# TASK
Count how many lines hold the word "script" and give that number as the whole answer.

━━━ DATA IN THIS EXERCISE ━━━

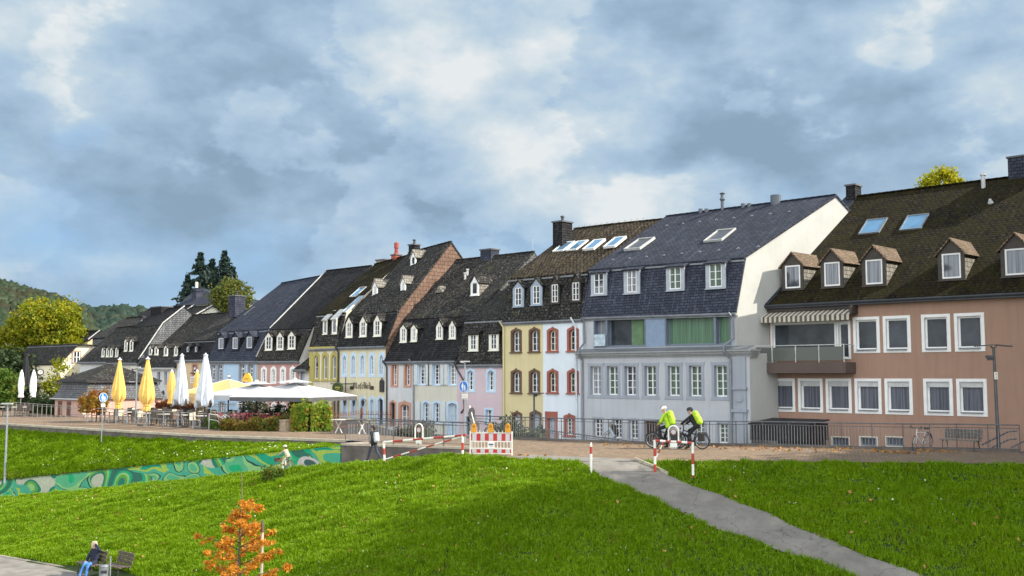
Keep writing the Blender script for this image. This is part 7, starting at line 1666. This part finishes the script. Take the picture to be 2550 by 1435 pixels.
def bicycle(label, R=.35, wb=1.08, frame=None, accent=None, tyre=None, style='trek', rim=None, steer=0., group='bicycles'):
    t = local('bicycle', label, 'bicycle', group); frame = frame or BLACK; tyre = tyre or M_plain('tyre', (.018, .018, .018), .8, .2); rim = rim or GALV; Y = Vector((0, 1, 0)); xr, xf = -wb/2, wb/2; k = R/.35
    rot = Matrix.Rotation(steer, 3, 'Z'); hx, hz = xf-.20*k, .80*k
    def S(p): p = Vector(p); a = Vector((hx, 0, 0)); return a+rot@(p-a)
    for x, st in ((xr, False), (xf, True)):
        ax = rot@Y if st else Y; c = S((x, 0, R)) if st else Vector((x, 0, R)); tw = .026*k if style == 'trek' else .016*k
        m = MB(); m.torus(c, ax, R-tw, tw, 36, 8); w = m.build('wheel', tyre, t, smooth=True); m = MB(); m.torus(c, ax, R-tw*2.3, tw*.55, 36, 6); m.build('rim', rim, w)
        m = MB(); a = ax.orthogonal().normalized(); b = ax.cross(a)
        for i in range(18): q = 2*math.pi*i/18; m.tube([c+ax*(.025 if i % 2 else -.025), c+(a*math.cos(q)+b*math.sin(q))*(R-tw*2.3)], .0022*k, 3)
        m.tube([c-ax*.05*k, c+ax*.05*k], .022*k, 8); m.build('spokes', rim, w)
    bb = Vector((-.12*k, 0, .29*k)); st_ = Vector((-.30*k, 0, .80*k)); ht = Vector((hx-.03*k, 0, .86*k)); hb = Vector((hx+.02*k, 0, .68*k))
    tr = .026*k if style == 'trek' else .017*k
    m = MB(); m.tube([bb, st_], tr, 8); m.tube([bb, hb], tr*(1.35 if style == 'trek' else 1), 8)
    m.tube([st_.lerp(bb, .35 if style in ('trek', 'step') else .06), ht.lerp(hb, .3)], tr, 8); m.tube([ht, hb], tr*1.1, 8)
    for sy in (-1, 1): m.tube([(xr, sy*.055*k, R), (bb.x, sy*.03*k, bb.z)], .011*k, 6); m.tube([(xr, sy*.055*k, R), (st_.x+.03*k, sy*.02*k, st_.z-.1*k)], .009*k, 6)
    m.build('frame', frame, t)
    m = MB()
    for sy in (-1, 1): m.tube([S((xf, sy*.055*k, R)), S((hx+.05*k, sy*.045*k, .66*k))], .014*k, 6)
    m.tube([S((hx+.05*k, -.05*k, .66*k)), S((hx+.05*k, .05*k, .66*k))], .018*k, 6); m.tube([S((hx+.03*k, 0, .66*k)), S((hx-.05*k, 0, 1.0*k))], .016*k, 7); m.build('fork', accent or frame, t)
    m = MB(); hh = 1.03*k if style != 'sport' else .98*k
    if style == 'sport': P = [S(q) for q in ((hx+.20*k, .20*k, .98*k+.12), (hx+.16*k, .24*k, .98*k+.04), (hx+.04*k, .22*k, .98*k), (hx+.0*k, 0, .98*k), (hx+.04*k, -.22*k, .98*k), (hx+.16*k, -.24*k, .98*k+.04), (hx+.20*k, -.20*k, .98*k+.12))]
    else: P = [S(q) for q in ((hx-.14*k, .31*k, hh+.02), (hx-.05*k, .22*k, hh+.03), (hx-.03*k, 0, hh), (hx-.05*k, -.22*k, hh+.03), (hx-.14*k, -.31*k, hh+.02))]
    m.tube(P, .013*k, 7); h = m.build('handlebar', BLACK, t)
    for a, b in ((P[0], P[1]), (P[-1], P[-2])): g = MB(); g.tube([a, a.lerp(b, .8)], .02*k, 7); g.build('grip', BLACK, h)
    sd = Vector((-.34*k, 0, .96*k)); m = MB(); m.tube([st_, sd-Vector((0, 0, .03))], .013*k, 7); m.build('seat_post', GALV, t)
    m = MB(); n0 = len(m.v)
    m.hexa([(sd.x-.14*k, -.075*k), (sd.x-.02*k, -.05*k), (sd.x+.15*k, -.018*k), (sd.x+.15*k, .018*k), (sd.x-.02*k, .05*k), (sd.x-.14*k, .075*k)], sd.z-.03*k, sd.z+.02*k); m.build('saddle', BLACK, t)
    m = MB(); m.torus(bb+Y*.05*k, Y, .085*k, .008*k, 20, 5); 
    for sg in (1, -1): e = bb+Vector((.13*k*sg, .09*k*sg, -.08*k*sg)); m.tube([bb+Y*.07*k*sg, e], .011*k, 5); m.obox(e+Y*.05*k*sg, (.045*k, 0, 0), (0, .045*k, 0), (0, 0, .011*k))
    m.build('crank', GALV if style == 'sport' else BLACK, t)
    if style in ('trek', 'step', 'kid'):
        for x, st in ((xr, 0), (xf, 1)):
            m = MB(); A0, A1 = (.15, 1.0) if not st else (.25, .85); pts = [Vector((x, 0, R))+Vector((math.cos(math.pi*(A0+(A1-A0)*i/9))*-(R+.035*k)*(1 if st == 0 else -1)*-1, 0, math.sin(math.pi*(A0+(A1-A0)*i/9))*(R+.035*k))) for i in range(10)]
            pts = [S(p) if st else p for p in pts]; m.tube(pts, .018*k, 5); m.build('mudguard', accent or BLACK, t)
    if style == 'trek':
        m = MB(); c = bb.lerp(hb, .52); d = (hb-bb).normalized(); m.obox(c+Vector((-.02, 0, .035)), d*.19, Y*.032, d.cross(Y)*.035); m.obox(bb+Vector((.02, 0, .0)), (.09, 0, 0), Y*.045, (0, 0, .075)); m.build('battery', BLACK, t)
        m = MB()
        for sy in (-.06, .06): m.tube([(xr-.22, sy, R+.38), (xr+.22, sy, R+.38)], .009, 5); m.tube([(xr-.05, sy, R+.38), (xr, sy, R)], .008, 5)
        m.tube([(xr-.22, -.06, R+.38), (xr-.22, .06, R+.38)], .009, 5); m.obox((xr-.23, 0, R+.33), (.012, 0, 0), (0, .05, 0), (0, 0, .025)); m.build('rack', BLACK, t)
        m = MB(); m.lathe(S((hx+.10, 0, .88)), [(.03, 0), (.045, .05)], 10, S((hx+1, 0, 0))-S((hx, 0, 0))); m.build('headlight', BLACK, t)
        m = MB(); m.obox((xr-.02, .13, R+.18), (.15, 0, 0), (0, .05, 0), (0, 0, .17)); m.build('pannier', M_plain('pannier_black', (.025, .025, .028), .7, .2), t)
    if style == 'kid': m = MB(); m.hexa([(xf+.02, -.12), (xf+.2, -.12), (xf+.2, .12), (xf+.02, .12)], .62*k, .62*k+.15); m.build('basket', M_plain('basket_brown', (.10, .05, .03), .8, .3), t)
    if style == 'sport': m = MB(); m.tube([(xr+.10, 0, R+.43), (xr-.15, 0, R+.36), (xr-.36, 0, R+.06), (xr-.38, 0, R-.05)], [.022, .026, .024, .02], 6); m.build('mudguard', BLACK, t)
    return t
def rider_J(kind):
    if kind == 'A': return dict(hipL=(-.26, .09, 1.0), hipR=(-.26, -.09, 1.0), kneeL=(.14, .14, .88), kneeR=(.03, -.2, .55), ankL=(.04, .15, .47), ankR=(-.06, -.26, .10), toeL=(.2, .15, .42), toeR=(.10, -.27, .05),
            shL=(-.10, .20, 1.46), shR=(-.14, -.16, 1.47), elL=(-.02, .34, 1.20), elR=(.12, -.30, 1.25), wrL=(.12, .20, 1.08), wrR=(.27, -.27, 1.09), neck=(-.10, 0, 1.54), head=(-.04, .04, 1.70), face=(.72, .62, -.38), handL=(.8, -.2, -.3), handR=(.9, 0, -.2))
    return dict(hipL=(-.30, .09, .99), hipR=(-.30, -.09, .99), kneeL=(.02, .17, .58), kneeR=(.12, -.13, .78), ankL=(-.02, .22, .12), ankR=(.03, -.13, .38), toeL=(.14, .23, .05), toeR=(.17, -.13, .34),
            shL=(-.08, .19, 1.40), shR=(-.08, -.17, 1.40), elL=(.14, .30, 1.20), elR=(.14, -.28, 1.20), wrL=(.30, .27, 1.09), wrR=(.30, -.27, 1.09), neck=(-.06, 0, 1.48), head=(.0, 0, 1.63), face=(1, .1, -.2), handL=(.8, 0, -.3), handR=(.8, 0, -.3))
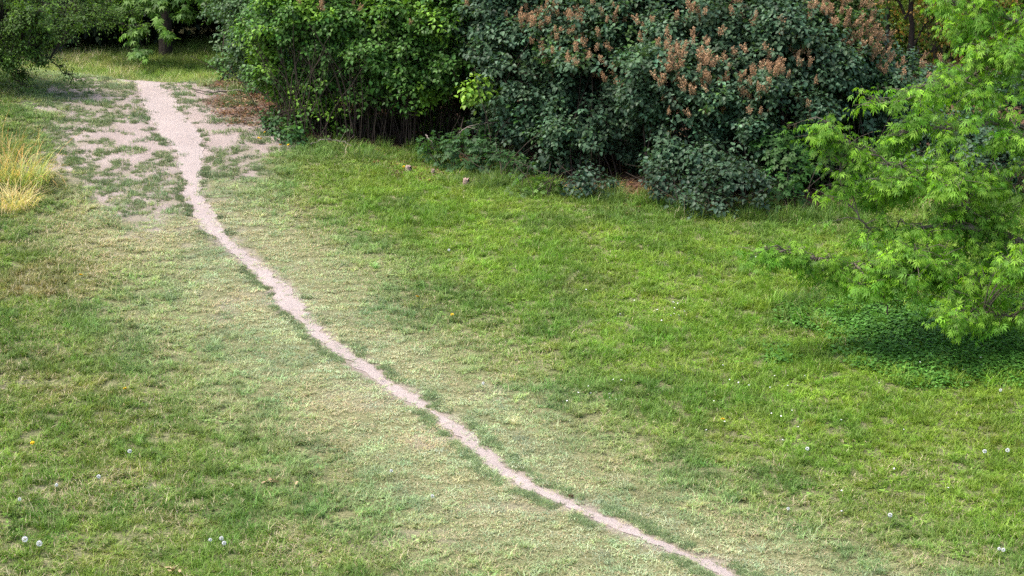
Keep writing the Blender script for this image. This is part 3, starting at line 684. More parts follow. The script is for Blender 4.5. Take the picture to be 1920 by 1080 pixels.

━━━

# EXERCISE RESPONSE
2